La raccolta delle mele rosa va dalla fine di settembre alla metà di ottobre, ma possono essere consumate fino alla fine della primavera successiva, mantenute all’aria aperta a contatto con gli agenti atmosferici.

"Hanno un solo difetto, agli occhi del consumatore moderno frettoloso e disinformato: l’aspetto, perché “sono medio-piccole, irregolari, leggermente schiacciate e con un peduncolo cortissimo, insomma, poco appariscenti ma buone– prosegue Gravucci -. Per questo, per riuscire a competere con le mele moderne presenti sul mercato, più grandi, regolari e dai colori brillanti, occorre intraprendere una battaglia di civiltà, sconfiggere la superficialità dei consumatori che “comprano a vista” in base alle caratteristiche estetiche, per indirizzarli invece verso i sapori veri e i prodotti sani".

L’impegno dei produttori delle mele rosa dei Monti Sibillini del Presidio Slow Food, riuniti nella Associazione, è proprio quello di proseguire l’attività di promozione consentendo la realizzazione del giusto reddito per chi le coltiva.

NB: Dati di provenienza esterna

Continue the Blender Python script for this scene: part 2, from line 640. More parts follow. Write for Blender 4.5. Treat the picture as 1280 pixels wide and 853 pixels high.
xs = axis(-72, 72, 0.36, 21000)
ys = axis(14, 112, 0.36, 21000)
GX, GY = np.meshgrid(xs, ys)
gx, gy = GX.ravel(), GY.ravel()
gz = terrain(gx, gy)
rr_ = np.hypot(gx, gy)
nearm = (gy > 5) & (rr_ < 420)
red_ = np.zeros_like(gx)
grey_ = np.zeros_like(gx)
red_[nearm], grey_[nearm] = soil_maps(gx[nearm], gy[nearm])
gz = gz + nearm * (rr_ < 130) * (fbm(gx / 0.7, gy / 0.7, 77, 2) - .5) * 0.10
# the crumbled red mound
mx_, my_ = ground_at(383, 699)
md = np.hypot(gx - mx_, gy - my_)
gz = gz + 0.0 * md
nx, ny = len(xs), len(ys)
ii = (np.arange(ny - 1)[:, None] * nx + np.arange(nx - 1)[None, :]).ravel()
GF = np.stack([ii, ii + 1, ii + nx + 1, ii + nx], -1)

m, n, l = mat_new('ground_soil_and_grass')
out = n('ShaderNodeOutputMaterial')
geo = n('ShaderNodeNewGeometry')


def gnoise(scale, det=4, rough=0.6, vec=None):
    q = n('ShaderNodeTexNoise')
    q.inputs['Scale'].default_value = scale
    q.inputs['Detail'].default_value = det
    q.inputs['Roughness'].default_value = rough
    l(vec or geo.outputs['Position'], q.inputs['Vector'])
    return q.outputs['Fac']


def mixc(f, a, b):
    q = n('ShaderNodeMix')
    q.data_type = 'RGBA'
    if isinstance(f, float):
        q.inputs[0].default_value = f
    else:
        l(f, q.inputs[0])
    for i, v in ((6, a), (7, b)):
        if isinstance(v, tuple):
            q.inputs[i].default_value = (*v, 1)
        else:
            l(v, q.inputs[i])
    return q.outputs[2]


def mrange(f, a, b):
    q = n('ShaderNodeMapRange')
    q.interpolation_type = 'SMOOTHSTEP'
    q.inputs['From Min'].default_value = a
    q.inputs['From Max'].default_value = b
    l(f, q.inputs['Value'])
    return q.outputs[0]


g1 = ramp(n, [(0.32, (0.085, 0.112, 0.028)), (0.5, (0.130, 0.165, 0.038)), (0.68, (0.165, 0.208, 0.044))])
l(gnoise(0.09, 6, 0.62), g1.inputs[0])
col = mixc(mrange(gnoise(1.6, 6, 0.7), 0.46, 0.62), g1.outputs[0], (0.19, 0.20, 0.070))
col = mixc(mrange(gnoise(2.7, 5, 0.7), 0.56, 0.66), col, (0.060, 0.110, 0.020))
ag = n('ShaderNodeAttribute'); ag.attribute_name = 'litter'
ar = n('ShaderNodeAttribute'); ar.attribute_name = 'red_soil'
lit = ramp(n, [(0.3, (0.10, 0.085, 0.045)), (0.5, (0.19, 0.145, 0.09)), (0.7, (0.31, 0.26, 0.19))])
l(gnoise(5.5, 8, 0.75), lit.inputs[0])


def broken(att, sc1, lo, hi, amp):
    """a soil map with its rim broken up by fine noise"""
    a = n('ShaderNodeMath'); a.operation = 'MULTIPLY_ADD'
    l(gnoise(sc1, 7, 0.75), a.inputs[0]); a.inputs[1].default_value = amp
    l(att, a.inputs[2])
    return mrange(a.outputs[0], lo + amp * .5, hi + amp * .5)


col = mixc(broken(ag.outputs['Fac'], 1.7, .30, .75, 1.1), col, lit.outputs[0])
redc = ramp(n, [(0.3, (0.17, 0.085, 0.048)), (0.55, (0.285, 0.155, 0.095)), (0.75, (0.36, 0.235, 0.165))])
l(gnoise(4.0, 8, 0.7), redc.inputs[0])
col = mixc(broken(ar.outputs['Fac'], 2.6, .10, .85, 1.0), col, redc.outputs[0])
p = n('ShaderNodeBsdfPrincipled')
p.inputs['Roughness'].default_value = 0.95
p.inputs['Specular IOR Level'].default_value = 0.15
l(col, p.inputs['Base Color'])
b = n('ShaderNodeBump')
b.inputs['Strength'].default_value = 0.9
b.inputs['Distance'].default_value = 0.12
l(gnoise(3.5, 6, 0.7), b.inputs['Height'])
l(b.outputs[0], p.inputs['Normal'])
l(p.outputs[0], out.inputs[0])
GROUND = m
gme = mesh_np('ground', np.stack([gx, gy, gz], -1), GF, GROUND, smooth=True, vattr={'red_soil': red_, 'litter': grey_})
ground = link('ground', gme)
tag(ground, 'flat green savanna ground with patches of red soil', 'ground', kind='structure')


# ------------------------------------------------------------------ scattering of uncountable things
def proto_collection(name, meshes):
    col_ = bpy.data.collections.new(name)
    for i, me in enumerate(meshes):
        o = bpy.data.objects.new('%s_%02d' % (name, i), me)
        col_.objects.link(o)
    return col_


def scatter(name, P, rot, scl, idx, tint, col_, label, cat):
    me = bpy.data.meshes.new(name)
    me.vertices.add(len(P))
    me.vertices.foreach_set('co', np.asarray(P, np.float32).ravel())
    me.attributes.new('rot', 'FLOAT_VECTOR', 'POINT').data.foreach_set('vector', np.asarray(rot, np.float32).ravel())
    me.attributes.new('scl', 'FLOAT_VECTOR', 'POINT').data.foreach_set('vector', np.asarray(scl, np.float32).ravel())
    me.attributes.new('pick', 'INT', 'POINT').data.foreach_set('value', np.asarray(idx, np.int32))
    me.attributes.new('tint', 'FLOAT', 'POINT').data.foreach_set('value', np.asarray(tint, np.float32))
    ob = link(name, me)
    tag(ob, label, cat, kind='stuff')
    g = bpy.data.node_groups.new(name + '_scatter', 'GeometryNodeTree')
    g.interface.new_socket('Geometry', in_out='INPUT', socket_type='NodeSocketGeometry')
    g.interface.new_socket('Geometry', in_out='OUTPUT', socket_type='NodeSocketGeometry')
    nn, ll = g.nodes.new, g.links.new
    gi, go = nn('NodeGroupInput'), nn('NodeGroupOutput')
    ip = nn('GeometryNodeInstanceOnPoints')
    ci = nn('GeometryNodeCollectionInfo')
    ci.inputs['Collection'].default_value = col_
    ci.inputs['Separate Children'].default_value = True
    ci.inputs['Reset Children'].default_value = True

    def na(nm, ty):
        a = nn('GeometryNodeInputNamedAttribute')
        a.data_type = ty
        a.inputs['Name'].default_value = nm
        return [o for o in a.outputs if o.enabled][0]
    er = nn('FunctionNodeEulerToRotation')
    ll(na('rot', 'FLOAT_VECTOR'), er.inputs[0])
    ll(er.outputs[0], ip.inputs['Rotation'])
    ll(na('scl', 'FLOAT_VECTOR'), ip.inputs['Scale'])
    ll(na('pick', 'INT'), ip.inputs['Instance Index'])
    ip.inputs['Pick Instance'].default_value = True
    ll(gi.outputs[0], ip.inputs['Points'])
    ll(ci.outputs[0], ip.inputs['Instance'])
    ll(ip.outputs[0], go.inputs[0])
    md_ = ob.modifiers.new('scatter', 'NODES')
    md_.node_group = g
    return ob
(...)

Rustiche come la maggior parte delle vecchie cultivar, le mele dei Sibillini hanno un’importante carta da giocare sul mercato: sono assolutamente sane. "Assodato che non è un produttore singolo che può’ stabilirne di volta in volta il prezzo sulla base della sua produzione, tale elemento è fondamentale per garantire il giusto reddito per chi le coltiva e non può’ essere disgiunto dal valore - dichiara Nelson Gentili Responsabile del Presidio Mele Rosa dei Monti Sibillini Slow Food e Fiduciario della Condotta del Piceno-. Quindi il prezzo finale deve essere commisurato alla qualità del frutto, che non solo i produttori ma soprattutto i consumatori, devono saper riconoscere per evitare di acquistare un prodotto con caratteristiche non rispondenti allo standard qualitativo".

Il Presidio ha stilato un disciplinare di produzione, che individua l’area di produzione, garantisce la qualità dei frutti e prevede tecniche di coltivazione ecocompatibili. "In considerazione della crescente superficie investita a mele rosa, l’attenzione futura si concentrerà verso la trasformazione e la commercializzazione di succhi di frutta, sidro, e aceto, a marchio collettivo – conclude Gentili -; quindi una “light industrialization”, conservando nel contempo una dimensione umana e familiare fortemente legata al territorio e ai valori dei suoi antenati che si trasferiscono, con antica e collaudata perizia, ad ogni prodotto".